**Task:**
Transcribe the material word for word, but without the images.

**Dataset section:**
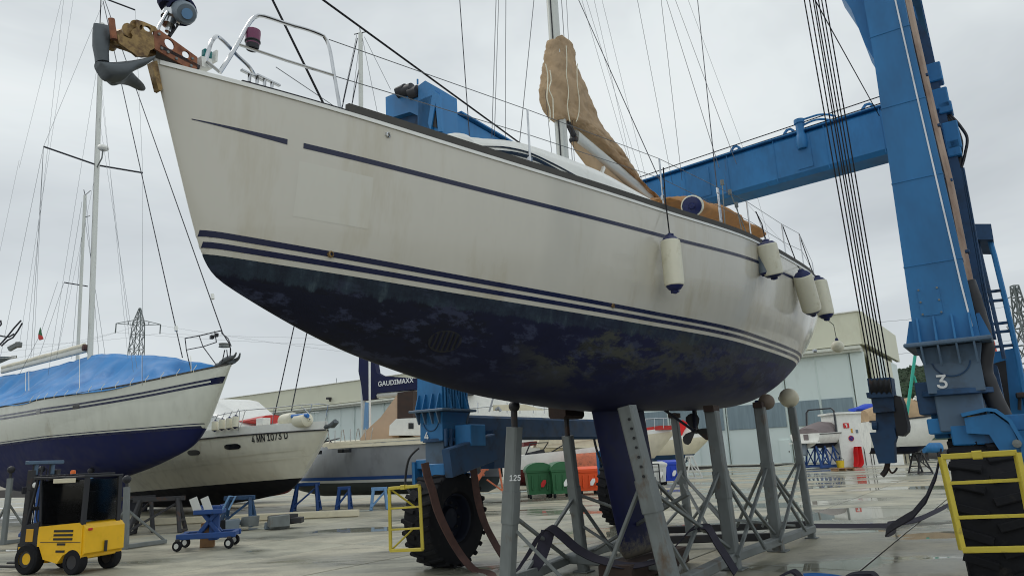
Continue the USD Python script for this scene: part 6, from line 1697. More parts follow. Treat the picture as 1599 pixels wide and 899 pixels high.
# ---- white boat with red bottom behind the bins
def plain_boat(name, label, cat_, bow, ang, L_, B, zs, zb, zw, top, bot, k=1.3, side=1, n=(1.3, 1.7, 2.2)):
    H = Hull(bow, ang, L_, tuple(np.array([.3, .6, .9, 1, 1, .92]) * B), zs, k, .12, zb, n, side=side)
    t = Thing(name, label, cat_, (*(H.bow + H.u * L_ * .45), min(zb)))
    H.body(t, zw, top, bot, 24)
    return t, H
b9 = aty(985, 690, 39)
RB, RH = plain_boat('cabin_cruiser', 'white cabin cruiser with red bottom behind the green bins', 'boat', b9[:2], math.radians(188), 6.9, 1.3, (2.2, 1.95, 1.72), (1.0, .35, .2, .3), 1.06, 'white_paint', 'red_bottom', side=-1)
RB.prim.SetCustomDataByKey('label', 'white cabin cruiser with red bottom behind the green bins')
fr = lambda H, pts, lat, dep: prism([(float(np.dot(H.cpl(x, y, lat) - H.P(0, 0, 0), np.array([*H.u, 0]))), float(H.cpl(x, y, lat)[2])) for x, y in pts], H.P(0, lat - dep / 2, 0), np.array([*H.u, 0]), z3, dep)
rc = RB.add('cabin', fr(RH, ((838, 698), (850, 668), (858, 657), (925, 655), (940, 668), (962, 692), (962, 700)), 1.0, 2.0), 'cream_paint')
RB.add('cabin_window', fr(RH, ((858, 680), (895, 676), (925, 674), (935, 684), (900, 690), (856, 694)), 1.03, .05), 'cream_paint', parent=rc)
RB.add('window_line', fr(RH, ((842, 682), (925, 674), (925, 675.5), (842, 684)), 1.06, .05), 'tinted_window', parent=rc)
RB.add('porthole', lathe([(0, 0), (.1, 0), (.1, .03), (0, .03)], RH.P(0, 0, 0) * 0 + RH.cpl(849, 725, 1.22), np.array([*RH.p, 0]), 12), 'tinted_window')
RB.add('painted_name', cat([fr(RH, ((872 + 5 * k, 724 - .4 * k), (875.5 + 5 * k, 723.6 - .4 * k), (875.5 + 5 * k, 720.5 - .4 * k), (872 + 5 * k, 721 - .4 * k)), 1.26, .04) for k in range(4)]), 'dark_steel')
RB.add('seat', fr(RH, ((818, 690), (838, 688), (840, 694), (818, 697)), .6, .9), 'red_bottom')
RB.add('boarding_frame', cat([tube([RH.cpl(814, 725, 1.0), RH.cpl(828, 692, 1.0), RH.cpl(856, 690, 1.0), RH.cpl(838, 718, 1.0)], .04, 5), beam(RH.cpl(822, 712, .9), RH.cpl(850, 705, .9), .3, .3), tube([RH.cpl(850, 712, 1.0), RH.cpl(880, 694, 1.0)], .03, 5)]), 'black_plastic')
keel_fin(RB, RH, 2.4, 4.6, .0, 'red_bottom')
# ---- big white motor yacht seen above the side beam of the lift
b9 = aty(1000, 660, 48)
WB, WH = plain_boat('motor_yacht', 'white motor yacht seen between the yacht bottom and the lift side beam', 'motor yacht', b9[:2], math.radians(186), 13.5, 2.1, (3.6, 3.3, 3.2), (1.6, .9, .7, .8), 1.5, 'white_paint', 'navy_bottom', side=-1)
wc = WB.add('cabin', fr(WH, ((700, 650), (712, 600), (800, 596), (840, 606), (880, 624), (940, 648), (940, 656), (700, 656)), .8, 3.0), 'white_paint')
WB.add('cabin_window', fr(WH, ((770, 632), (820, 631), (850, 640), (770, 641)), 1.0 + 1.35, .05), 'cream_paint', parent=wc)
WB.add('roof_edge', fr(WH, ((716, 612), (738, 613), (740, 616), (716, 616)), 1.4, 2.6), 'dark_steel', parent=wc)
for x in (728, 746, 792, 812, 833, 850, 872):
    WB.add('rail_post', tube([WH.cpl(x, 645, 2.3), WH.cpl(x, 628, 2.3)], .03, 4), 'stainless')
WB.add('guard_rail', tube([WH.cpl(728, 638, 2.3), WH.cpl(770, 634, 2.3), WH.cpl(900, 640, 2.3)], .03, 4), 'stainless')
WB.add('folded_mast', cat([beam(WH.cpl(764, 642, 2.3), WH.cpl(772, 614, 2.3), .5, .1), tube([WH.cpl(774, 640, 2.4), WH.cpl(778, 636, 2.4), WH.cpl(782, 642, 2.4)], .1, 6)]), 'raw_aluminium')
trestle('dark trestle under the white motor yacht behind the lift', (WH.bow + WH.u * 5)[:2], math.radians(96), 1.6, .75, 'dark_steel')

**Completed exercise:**
Continue the USD Python script for this scene: part 6, from line 1697. More parts follow. Treat the picture as 1599 pixels wide and 899 pixels high.
# ---- white boat with red bottom behind the bins
def plain_boat(name, label, cat_, bow, ang, L_, B, zs, zb, zw, top, bot, k=1.3, side=1, n=(1.3, 1.7, 2.2)):
    H = Hull(bow, ang, L_, tuple(np.array([.3, .6, .9, 1, 1, .92]) * B), zs, k, .12, zb, n, side=side)
    t = Thing(name, label, cat_, (*(H.bow + H.u * L_ * .45), min(zb)))
    H.body(t, zw, top, bot, 24)
    return t, H
b9 = aty(985, 690, 39)
RB, RH = plain_boat('cabin_cruiser', 'white cabin cruiser with red bottom behind the green bins', 'boat', b9[:2], math.radians(188), 6.9, 1.3, (2.2, 1.95, 1.72), (1.0, .35, .2, .3), 1.06, 'white_paint', 'red_bottom', side=-1)
RB.prim.SetCustomDataByKey('label', 'white cabin cruiser with red bottom behind the green bins')
fr = lambda H, pts, lat, dep: prism([(float(np.dot(H.cpl(x, y, lat) - H.P(0, 0, 0), np.array([*H.u, 0]))), float(H.cpl(x, y, lat)[2])) for x, y in pts], H.P(0, lat - dep / 2, 0), np.array([*H.u, 0]), z3, dep)
rc = RB.add('cabin', fr(RH, ((838, 698), (850, 668), (858, 657), (925, 655), (940, 668), (962, 692), (962, 700)), 1.0, 2.0), 'cream_paint')
RB.add('cabin_window', fr(RH, ((858, 680), (895, 676), (925, 674), (935, 684), (900, 690), (856, 694)), 1.03, .05), 'cream_paint', parent=rc)
RB.add('window_line', fr(RH, ((842, 682), (925, 674), (925, 675.5), (842, 684)), 1.06, .05), 'tinted_window', parent=rc)
RB.add('porthole', lathe([(0, 0), (.1, 0), (.1, .03), (0, .03)], RH.P(0, 0, 0) * 0 + RH.cpl(849, 725, 1.22), np.array([*RH.p, 0]), 12), 'tinted_window')
RB.add('painted_name', cat([fr(RH, ((872 + 5 * k, 724 - .4 * k), (875.5 + 5 * k, 723.6 - .4 * k), (875.5 + 5 * k, 720.5 - .4 * k), (872 + 5 * k, 721 - .4 * k)), 1.26, .04) for k in range(4)]), 'dark_steel')
RB.add('seat', fr(RH, ((818, 690), (838, 688), (840, 694), (818, 697)), .6, .9), 'red_bottom')
RB.add('boarding_frame', cat([tube([RH.cpl(814, 725, 1.0), RH.cpl(828, 692, 1.0), RH.cpl(856, 690, 1.0), RH.cpl(838, 718, 1.0)], .04, 5), beam(RH.cpl(822, 712, .9), RH.cpl(850, 705, .9), .3, .3), tube([RH.cpl(850, 712, 1.0), RH.cpl(880, 694, 1.0)], .03, 5)]), 'black_plastic')
keel_fin(RB, RH, 2.4, 4.6, .0, 'red_bottom')
# ---- big white motor yacht seen above the side beam of the lift
b9 = aty(1000, 660, 48)
WB, WH = plain_boat('motor_yacht', 'white motor yacht seen between the yacht bottom and the lift side beam', 'motor yacht', b9[:2], math.radians(186), 13.5, 2.1, (3.6, 3.3, 3.2), (1.6, .9, .7, .8), 1.5, 'white_paint', 'navy_bottom', side=-1)
wc = WB.add('cabin', fr(WH, ((700, 650), (712, 600), (800, 596), (840, 606), (880, 624), (940, 648), (940, 656), (700, 656)), .8, 3.0), 'white_paint')
WB.add('cabin_window', fr(WH, ((770, 632), (820, 631), (850, 640), (770, 641)), 1.0 + 1.35, .05), 'cream_paint', parent=wc)
WB.add('roof_edge', fr(WH, ((716, 612), (738, 613), (740, 616), (716, 616)), 1.4, 2.6), 'dark_steel', parent=wc)
for x in (728, 746, 792, 812, 833, 850, 872):
    WB.add('rail_post', tube([WH.cpl(x, 645, 2.3), WH.cpl(x, 628, 2.3)], .03, 4), 'stainless')
WB.add('guard_rail', tube([WH.cpl(728, 638, 2.3), WH.cpl(770, 634, 2.3), WH.cpl(900, 640, 2.3)], .03, 4), 'stainless')
WB.add('folded_mast', cat([beam(WH.cpl(764, 642, 2.3), WH.cpl(772, 614, 2.3), .5, .1), tube([WH.cpl(774, 640, 2.4), WH.cpl(778, 636, 2.4), WH.cpl(782, 642, 2.4)], .1, 6)]), 'raw_aluminium')
trestle('dark trestle under the white motor yacht behind the lift', (WH.bow + WH.u * 5)[:2], math.radians(96), 1.6, .75, 'dark_steel')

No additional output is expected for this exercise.